Your instructions — For the copy, please give all of the data again exactly and leave the pictures out.

Data segment —
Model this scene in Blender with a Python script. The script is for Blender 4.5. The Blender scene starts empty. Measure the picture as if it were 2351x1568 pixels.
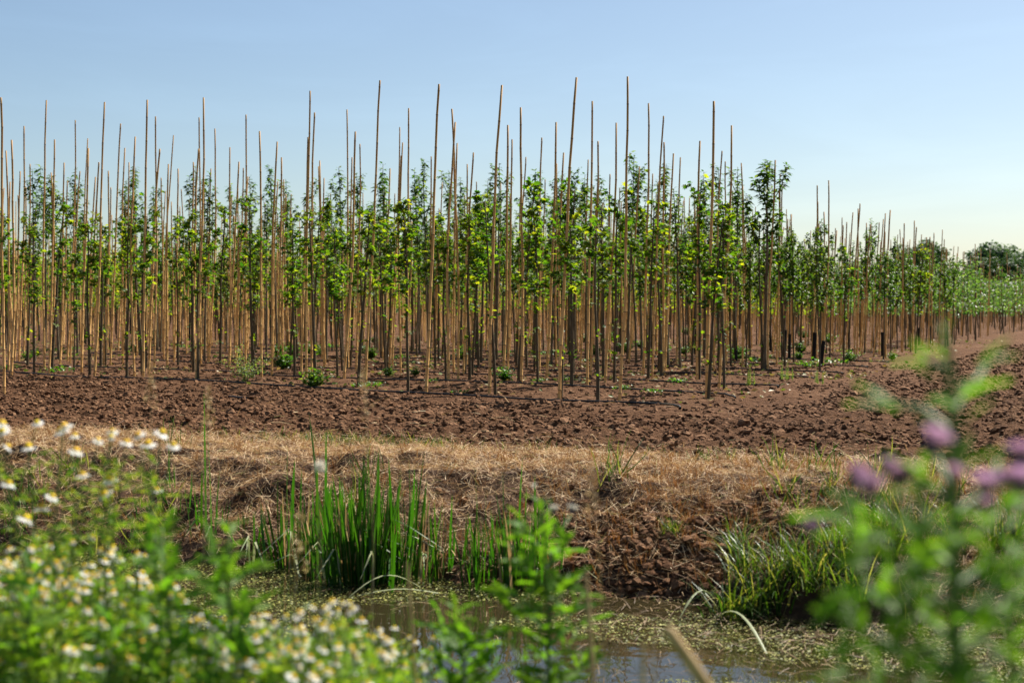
import bpy, math
import numpy as np
from mathutils import Vector

R = np.random.default_rng(7)
C = bpy.context.scene.collection
scene = bpy.context.scene
rad = math.radians

# ------------------------------------------------------------------ camera, sky, sun, exposure
CAM_Z = 1.0
FPX = 50.0 / 36.0 * 2351.0          # focal length in pixels of a 2351 px wide print of the photo
PITCH = math.atan(87.0 / FPX)       # looking slightly down: the horizon sits above the middle
cam_d = bpy.data.cameras.new("camera")
cam = bpy.data.objects.new("camera", cam_d)
C.objects.link(cam)
cam.location = (0, 0, CAM_Z)
cam.rotation_euler = (math.pi / 2 - PITCH, 0, 0)
cam_d.lens = 50
cam_d.sensor_width = 36
cam_d.clip_start = 0.05
cam_d.clip_end = 8000
cam_d.dof.use_dof = True
cam_d.dof.focus_distance = 13.0
cam_d.dof.aperture_fstop = 3.2
scene.camera = cam

SUN_EL, SUN_AZ = rad(50), rad(44)   # azimuth clockwise from +Y: behind the trees, to the right
w = bpy.data.worlds.new("World")
scene.world = w
w.use_nodes = True
nt = w.node_tree
nt.nodes.clear()
sky = nt.nodes.new("ShaderNodeTexSky")
sky.sky_type = 'NISHITA'
sky.sun_disc = False
sky.sun_elevation = SUN_EL
sky.sun_rotation = SUN_AZ
sky.altitude = 0
sky.air_density = 0.9
sky.dust_density = 1.0
sky.ozone_density = 3.4
bg = nt.nodes.new("ShaderNodeBackground")
bg.inputs[1].default_value = 0.055
wo = nt.nodes.new("ShaderNodeOutputWorld")
tint = nt.nodes.new("ShaderNodeMix")          # a slightly warmer, hazier blue all over the dome
tint.data_type, tint.blend_type = 'RGBA', 'MULTIPLY'
tint.inputs[0].default_value = 1
tint.inputs[7].default_value = (0.995, 0.97, 0.90, 1)
nt.links.new(sky.outputs[0], tint.inputs[6])
wtc = nt.nodes.new("ShaderNodeTexCoord")        # faint thin cirrus all round
wmp = nt.nodes.new("ShaderNodeMapping")
wmp.inputs["Scale"].default_value = (1.2, 1.2, 7.0)
wmp.inputs["Rotation"].default_value = (0.25, 0.12, 0.5)
wnz = nt.nodes.new("ShaderNodeTexNoise")
wnz.inputs["Scale"].default_value = 2.2
wnz.inputs["Detail"].default_value = 7
wnz.inputs["Roughness"].default_value = 0.6
wnz.inputs["Distortion"].default_value = 0.6
wrp = nt.nodes.new("ShaderNodeMapRange")
wrp.inputs[1].default_value, wrp.inputs[2].default_value = 0.48, 0.75
wrp.inputs[3].default_value, wrp.inputs[4].default_value = 1.0, 1.07
nt.links.new(wtc.outputs["Generated"], wmp.inputs[0])
nt.links.new(wmp.outputs[0], wnz.inputs["Vector"])
nt.links.new(wnz.outputs["Fac"], wrp.inputs[0])
wsc = nt.nodes.new("ShaderNodeVectorMath")
wsc.operation = 'SCALE'
nt.links.new(tint.outputs[2], wsc.inputs[0])
nt.links.new(wrp.outputs[0], wsc.inputs["Scale"])
nt.links.new(wsc.outputs[0], bg.inputs[0])
nt.links.new(bg.outputs[0], wo.inputs[0])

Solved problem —
Model this scene in Blender with a Python script. The script is for Blender 4.5. The Blender scene starts empty. Measure the picture as if it were 2351x1568 pixels.
import bpy, math
import numpy as np
from mathutils import Vector

R = np.random.default_rng(7)
C = bpy.context.scene.collection
scene = bpy.context.scene
rad = math.radians

# ------------------------------------------------------------------ camera, sky, sun, exposure
CAM_Z = 1.0
FPX = 50.0 / 36.0 * 2351.0          # focal length in pixels of a 2351 px wide print of the photo
PITCH = math.atan(87.0 / FPX)       # looking slightly down: the horizon sits above the middle
cam_d = bpy.data.cameras.new("camera")
cam = bpy.data.objects.new("camera", cam_d)
C.objects.link(cam)
cam.location = (0, 0, CAM_Z)
cam.rotation_euler = (math.pi / 2 - PITCH, 0, 0)
cam_d.lens = 50
cam_d.sensor_width = 36
cam_d.clip_start = 0.05
cam_d.clip_end = 8000
cam_d.dof.use_dof = True
cam_d.dof.focus_distance = 13.0
cam_d.dof.aperture_fstop = 3.2
scene.camera = cam

SUN_EL, SUN_AZ = rad(50), rad(44)   # azimuth clockwise from +Y: behind the trees, to the right
w = bpy.data.worlds.new("World")
scene.world = w
w.use_nodes = True
nt = w.node_tree
nt.nodes.clear()
sky = nt.nodes.new("ShaderNodeTexSky")
sky.sky_type = 'NISHITA'
sky.sun_disc = False
sky.sun_elevation = SUN_EL
sky.sun_rotation = SUN_AZ
sky.altitude = 0
sky.air_density = 0.9
sky.dust_density = 1.0
sky.ozone_density = 3.4
bg = nt.nodes.new("ShaderNodeBackground")
bg.inputs[1].default_value = 0.055
wo = nt.nodes.new("ShaderNodeOutputWorld")
tint = nt.nodes.new("ShaderNodeMix")          # a slightly warmer, hazier blue all over the dome
tint.data_type, tint.blend_type = 'RGBA', 'MULTIPLY'
tint.inputs[0].default_value = 1
tint.inputs[7].default_value = (0.995, 0.97, 0.90, 1)
nt.links.new(sky.outputs[0], tint.inputs[6])
wtc = nt.nodes.new("ShaderNodeTexCoord")        # faint thin cirrus all round
wmp = nt.nodes.new("ShaderNodeMapping")
wmp.inputs["Scale"].default_value = (1.2, 1.2, 7.0)
wmp.inputs["Rotation"].default_value = (0.25, 0.12, 0.5)
wnz = nt.nodes.new("ShaderNodeTexNoise")
wnz.inputs["Scale"].default_value = 2.2
wnz.inputs["Detail"].default_value = 7
wnz.inputs["Roughness"].default_value = 0.6
wnz.inputs["Distortion"].default_value = 0.6
wrp = nt.nodes.new("ShaderNodeMapRange")
wrp.inputs[1].default_value, wrp.inputs[2].default_value = 0.48, 0.75
wrp.inputs[3].default_value, wrp.inputs[4].default_value = 1.0, 1.07
nt.links.new(wtc.outputs["Generated"], wmp.inputs[0])
nt.links.new(wmp.outputs[0], wnz.inputs["Vector"])
nt.links.new(wnz.outputs["Fac"], wrp.inputs[0])
wsc = nt.nodes.new("ShaderNodeVectorMath")
wsc.operation = 'SCALE'
nt.links.new(tint.outputs[2], wsc.inputs[0])
nt.links.new(wrp.outputs[0], wsc.inputs["Scale"])
nt.links.new(wsc.outputs[0], bg.inputs[0])
nt.links.new(bg.outputs[0], wo.inputs[0])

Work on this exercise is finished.